MPL – Você foi campeão da Libertadores (Atlético Nacional) e da Copa América (Colômbia). É um técnico realizado?
Francisco Maturana – Para mim, é uma satisfação imensa ser campeão da América em nível de seleção e de clube. São os títulos mais importantes no nosso continente.

MPL – O que acha do Neymar?
Francisco Maturana – Vou ser objetivo: está condenado a ser o melhor jogador do mundo nos próximos anos.

MPL – Mas se tivesse de escolher um fora de série para o seu time…
Isso é uma questão de gosto, e gosto é sagrado. Eu gosto do Lionel Messi.

“Deixo a minha admiração e respeito à minha fonte de inspiração: Telê Santana”

MPL – E o treinador?
Francisco Maturana – Pep Guardiola, sem dúvida.

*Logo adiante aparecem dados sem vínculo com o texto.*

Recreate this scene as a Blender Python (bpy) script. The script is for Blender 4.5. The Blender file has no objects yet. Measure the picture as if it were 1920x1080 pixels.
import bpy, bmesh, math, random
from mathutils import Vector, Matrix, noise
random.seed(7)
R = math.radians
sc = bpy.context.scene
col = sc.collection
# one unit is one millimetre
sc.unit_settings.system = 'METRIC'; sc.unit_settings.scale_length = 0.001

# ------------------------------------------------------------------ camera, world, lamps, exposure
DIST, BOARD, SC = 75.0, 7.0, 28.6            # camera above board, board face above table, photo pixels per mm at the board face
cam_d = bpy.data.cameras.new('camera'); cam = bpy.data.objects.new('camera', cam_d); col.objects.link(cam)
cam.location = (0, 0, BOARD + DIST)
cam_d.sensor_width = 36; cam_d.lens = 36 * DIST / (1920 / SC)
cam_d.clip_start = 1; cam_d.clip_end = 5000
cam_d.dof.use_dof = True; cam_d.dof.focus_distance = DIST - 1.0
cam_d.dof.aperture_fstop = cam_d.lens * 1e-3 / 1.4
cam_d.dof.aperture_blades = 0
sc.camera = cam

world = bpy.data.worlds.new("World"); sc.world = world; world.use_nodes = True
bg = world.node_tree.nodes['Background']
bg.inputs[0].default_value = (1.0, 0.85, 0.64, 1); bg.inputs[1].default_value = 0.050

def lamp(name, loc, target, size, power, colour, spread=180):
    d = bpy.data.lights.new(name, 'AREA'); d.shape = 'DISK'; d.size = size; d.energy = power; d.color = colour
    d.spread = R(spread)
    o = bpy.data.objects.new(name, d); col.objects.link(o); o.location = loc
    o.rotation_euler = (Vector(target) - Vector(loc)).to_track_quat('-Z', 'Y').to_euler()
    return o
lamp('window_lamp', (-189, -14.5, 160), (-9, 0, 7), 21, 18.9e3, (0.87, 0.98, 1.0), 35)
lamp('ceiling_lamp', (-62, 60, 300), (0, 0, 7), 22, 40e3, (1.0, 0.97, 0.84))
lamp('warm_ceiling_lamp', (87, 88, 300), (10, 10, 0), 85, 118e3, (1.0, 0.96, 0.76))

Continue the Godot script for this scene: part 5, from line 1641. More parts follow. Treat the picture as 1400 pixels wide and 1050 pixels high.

MPL – Você foi jogador, é treinador, mas é formado em odontologia?
Francisco Maturana – Adorei ser jogador. Vou morrer treinador. Mas sou um profissional da odontologia. Trabalhei na profissão por 14 anos. Por respeito a ela e amor ao futebol, eu me dediquei à odontologia durante um período da minha vida.

MPL – Por que James Rodríguez ainda não se firmou no Real Madrid?
Francisco Maturana – Ele é um excelente camisa 10, magnífico, estamos vendo na Copa América Centenário, mas eu costumo dizer que um jogador de futebol é ele e suas circunstâncias. Há algo pessoal.

MPL – Algum treinador brasileiro inspirou a sua caminhada?
Francisco Maturana – Deixo a minha admiração e respeito à minha fonte de inspiração: Telê Santana.